Western Samoa, runners-up to England, were going to be easy pickings for the Boks. The two teams had met in April at Ellis Park and the Bok had won 60-8.
Christie was finally going to play his hand and reveal his ‘A’ team. It would include Chester Williams on the left wing. Williams had been the poster boy in the tournament build-up and he was also the visual ambassador for South African Airways’s billboard campaigns welcoming the rugby world to South Africa.
Williams had been forced to withdraw from the tournament because of a hamstring injury, ironically suffered in the April drubbing of Samoa where he had scored two tries. But now, poignantly, at the very same venue and against the very same team, Williams was back in the No 11 jersey.
His inclusion had been confirmed on the Tuesday morning, the 6th June, when Pieter Hendriks had been suspended from the tournament. In a bizarre twist the two players’ fortunes had changed. Hendriks was the original tournament replacement for Williams.
All the media focus, both local and international was on Williams. If he was the darling of SAA’s campaign, then he was even more loved by the overseas media.
Race was prominent in discussion in the week before the quarter-finals. Williams’s selection had added colour to the all-white Springboks team. Every press conference spoke to a post-apartheid and democratic South Africa.
Williams was asked if it was now different? He was constantly questioned on race, opportunity and coloured and black rugby. The late Williams was never political in his views during his rugby career. He told the world media he was simply happy to finally have made it to the World Cup. He just wanted to speak about rugby.
I spent my week between the Springbok, (Western) Samoan, Scotland and All Blacks camps, with the latter two’s Sunday quarter-final played at Loftus Versfeld in Pretoria.
I expected the Boks and All Blacks to comfortably win their matches. I also had France to brush aside Ireland, who had sneaked into the last eight with a 24-23 win against Wales. The big game was at Newlands in Cape Town on the Sunday when defending champions Australia would play England.
The Cape Town match also proved to be the most dramatic of the weekend.
My Saturday would be spent at Ellis Park where Williams scored four tries, Springbok fullback Andre Joubert lasted just 19 minutes because of one too many late tackles and Joost van der Westhuizen would have to lean on his friendship with Chester Williams to defend accusations from Samoan captain Pat Lam that he (Joost) had racially insulted Samoan players. There were also claims of biting.
The nastiness of the Samoan match, though physical, didn’t match the brutality of the Canadians, and unlike the dark evening in Port Elizabeth a week earlier, this was a match played at altitude in sunshine and with a four-try Williams afterglow.

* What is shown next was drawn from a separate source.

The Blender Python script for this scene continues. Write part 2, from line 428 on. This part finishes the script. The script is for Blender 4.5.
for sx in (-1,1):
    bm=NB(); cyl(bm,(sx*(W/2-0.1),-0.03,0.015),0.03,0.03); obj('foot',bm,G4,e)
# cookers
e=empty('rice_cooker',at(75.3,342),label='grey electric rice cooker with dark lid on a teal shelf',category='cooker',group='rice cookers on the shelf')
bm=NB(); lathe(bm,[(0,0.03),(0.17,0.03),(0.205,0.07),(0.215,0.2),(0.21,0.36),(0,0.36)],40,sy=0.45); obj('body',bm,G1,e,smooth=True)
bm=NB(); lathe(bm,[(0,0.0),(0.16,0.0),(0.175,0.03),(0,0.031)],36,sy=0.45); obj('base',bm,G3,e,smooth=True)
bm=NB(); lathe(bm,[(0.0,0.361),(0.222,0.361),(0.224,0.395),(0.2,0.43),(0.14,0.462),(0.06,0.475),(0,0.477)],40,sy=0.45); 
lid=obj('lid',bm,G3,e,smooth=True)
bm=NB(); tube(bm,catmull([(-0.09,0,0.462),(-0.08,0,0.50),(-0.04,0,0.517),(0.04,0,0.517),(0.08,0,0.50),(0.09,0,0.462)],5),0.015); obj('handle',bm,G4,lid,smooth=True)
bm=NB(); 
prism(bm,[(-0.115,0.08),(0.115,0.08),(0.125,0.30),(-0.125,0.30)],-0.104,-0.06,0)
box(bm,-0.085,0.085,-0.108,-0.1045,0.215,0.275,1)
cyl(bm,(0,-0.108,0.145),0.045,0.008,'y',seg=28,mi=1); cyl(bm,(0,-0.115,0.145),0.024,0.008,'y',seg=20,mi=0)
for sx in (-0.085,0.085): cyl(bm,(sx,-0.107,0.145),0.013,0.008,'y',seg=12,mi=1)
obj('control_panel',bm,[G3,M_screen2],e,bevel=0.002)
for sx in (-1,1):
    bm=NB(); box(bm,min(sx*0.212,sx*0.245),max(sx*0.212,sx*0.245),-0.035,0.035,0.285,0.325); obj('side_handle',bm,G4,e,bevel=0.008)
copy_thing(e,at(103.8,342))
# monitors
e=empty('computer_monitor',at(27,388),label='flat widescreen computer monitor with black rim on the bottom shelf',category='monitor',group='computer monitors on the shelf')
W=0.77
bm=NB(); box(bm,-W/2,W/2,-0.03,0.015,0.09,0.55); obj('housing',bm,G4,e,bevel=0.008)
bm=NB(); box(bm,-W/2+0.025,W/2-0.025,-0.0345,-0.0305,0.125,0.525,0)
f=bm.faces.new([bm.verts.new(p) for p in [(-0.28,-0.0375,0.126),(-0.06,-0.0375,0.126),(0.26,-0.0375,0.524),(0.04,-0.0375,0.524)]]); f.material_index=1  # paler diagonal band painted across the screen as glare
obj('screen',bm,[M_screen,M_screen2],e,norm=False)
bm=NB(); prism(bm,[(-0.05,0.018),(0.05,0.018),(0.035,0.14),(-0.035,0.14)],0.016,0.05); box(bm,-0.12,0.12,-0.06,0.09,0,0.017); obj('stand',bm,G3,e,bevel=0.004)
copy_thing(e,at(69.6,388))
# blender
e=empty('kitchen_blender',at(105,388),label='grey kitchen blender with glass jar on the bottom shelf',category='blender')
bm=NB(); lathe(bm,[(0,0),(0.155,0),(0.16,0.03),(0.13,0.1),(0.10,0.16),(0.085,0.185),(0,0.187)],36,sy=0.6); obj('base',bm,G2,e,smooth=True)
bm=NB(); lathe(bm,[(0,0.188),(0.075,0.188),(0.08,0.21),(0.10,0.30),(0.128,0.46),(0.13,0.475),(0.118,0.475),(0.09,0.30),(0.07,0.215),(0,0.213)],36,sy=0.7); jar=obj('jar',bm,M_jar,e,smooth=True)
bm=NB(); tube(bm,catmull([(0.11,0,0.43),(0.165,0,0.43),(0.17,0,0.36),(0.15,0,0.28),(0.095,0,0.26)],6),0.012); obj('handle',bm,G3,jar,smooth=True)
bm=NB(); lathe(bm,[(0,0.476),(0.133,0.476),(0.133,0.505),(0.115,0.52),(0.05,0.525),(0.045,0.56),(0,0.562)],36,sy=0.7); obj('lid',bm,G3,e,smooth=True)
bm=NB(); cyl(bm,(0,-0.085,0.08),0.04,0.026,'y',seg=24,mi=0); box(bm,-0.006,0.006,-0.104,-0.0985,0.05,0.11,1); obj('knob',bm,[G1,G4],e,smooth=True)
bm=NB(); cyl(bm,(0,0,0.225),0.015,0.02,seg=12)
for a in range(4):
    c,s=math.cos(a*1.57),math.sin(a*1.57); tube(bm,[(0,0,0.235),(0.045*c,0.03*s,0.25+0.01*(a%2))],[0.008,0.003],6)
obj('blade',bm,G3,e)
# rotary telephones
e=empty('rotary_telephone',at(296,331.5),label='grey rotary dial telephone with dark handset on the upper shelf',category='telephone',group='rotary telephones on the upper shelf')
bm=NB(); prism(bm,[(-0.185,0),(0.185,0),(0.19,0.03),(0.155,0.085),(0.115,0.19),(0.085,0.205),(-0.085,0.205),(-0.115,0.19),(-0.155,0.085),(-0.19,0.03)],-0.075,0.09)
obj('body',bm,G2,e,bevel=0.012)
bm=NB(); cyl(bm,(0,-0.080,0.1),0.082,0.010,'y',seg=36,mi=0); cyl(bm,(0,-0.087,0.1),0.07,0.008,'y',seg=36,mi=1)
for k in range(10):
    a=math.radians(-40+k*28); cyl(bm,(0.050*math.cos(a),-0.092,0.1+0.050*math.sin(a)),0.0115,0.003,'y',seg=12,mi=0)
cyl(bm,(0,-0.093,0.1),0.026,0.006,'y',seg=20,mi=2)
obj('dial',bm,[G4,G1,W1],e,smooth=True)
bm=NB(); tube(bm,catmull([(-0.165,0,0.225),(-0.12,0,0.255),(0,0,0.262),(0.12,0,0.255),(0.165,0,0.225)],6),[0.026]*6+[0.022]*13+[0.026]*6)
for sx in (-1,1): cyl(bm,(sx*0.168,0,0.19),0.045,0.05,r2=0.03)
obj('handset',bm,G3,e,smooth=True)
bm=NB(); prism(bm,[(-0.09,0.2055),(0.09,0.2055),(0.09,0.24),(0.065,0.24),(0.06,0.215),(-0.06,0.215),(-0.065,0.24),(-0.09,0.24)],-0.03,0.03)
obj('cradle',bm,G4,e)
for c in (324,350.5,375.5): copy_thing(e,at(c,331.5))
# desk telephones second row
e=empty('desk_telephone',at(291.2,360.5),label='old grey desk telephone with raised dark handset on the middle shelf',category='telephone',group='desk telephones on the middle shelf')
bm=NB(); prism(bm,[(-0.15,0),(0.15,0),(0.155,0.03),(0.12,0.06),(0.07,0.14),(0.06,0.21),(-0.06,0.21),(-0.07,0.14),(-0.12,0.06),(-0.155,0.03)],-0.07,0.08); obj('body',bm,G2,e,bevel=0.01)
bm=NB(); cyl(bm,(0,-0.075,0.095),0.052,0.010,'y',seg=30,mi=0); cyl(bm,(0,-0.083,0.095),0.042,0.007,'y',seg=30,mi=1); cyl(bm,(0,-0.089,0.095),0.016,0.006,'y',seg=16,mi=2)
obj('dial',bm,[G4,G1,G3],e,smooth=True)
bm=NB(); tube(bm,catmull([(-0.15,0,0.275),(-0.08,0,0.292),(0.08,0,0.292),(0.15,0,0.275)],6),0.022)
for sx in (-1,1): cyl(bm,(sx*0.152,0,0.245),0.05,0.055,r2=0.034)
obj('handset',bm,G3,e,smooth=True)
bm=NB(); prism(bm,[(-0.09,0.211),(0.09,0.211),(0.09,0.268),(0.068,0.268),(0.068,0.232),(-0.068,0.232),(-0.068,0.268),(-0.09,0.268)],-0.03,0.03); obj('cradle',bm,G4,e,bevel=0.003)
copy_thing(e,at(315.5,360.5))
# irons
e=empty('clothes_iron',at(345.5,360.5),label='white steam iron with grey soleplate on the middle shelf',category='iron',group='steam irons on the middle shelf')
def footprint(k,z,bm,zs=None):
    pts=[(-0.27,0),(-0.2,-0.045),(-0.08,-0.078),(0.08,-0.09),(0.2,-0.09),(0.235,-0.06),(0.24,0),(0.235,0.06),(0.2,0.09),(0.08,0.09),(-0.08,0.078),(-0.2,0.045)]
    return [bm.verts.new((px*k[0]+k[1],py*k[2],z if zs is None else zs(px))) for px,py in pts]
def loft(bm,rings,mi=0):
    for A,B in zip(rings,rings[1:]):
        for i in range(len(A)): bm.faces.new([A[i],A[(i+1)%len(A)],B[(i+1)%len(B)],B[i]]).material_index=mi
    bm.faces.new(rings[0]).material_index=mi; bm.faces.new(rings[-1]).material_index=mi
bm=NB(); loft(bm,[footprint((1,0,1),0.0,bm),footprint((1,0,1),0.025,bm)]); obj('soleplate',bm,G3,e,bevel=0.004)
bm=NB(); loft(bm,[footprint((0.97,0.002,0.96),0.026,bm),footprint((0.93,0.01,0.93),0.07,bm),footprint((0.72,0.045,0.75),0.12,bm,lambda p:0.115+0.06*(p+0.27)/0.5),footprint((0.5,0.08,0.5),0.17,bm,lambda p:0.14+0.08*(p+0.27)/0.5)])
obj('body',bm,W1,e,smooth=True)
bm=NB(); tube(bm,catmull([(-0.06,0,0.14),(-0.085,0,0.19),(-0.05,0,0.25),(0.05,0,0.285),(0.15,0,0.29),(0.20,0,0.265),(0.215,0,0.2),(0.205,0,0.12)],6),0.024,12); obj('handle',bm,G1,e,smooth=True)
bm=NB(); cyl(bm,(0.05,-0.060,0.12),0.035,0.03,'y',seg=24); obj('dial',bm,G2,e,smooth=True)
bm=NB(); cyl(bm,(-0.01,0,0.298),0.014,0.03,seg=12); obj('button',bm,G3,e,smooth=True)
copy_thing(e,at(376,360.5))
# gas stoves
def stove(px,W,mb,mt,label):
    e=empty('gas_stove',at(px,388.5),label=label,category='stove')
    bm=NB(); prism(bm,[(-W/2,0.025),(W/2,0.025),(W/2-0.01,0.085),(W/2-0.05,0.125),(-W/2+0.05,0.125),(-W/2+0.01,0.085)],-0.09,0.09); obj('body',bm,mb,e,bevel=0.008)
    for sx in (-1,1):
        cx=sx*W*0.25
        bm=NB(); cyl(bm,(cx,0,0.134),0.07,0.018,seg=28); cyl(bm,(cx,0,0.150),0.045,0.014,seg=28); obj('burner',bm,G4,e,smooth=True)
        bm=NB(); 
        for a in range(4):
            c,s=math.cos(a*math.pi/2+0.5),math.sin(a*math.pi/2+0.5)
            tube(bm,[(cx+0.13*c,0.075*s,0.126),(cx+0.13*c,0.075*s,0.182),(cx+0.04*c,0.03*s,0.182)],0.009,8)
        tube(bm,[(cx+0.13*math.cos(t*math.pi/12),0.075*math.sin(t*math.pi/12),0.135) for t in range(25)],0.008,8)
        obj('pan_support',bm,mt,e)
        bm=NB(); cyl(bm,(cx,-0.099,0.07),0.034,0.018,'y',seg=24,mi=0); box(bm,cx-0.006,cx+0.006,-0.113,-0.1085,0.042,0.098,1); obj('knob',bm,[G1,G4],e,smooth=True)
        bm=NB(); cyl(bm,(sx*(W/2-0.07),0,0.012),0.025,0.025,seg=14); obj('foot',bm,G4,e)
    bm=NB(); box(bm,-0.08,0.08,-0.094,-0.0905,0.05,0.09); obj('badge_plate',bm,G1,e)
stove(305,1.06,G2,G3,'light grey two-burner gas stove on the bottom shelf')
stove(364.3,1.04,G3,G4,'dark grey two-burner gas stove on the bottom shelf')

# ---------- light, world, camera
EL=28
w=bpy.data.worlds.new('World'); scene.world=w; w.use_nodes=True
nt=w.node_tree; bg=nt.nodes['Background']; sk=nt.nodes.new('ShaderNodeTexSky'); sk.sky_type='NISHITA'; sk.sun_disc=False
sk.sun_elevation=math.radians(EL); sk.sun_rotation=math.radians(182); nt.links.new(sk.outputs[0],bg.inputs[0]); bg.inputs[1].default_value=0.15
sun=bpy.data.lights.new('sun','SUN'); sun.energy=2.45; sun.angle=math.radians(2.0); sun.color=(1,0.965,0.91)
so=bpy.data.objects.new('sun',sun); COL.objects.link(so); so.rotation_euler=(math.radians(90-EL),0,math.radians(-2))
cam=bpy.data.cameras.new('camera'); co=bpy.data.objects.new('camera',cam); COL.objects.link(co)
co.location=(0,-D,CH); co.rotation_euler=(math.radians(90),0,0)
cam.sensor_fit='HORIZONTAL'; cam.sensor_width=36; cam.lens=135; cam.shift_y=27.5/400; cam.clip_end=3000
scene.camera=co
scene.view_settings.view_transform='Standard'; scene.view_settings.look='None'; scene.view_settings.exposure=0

France had crushed Ireland 36-12 and sandwiched between that result and the All Blacks’s 48-30 drubbing of Scotland was Australia versus England at Newlands.
I arrived in Cape Town on Sunday midmorning and went straight to Newlands for the afternoon kick-off.
Cape Town had been transformed to Twickenham. I was born and raised in Cape Town, but I never knew there were so many locally-based English supporters. Neither did the Wallabies players and media. They’d remarked afterwards that they thought they were playing in London; such was the weighted pro-English support.
Australia had been ordinary in beating Canada and Romania and they were dominated by the Springboks in losing the opening match. England, after a slow start against Italy and Argentina, had hammered Western Samoa 42-22.
The loser was going home, but the feeling was there couldn’t be a victor in this game because whoever won would play the All Blacks at the same venue the next week.
Newlands was again blessed with a capacity crowd, sunshine and a dramatic match for what was the rematch of the 1991 World Cup final, which Australia had won 12-6.
England’s flyhalf Rob Andrew, who had averaged 20 points at the World Cup, would kick a very famous drop goal in extra time to give England a 25-22 win. It was the last kick of the match and England had for the first time beaten Australia outside of the northern hemisphere. Andrew had again scored 20 points.
The noise when the kick went over was similar to the one that in 1976 when Robbie Blair’s last-minute touchline conversion for Province had beaten the All Blacks 12-11 at Newlands. It was clear who the home team was in this World Cup match. Newlands had become a little England, but listening to locals talk about Lomu and the All Blacks on Sunday evening, seven days from now Newlands would be more about black than white.
I’d be back for the Sunday World Cup semi-final between England and the All Blacks, but my travels would first take me from Cape Town to Johannesburg and then to Durban for South Africa’s semi-final against France.These two magnificent days wouldn’t compare to what was waiting a week later.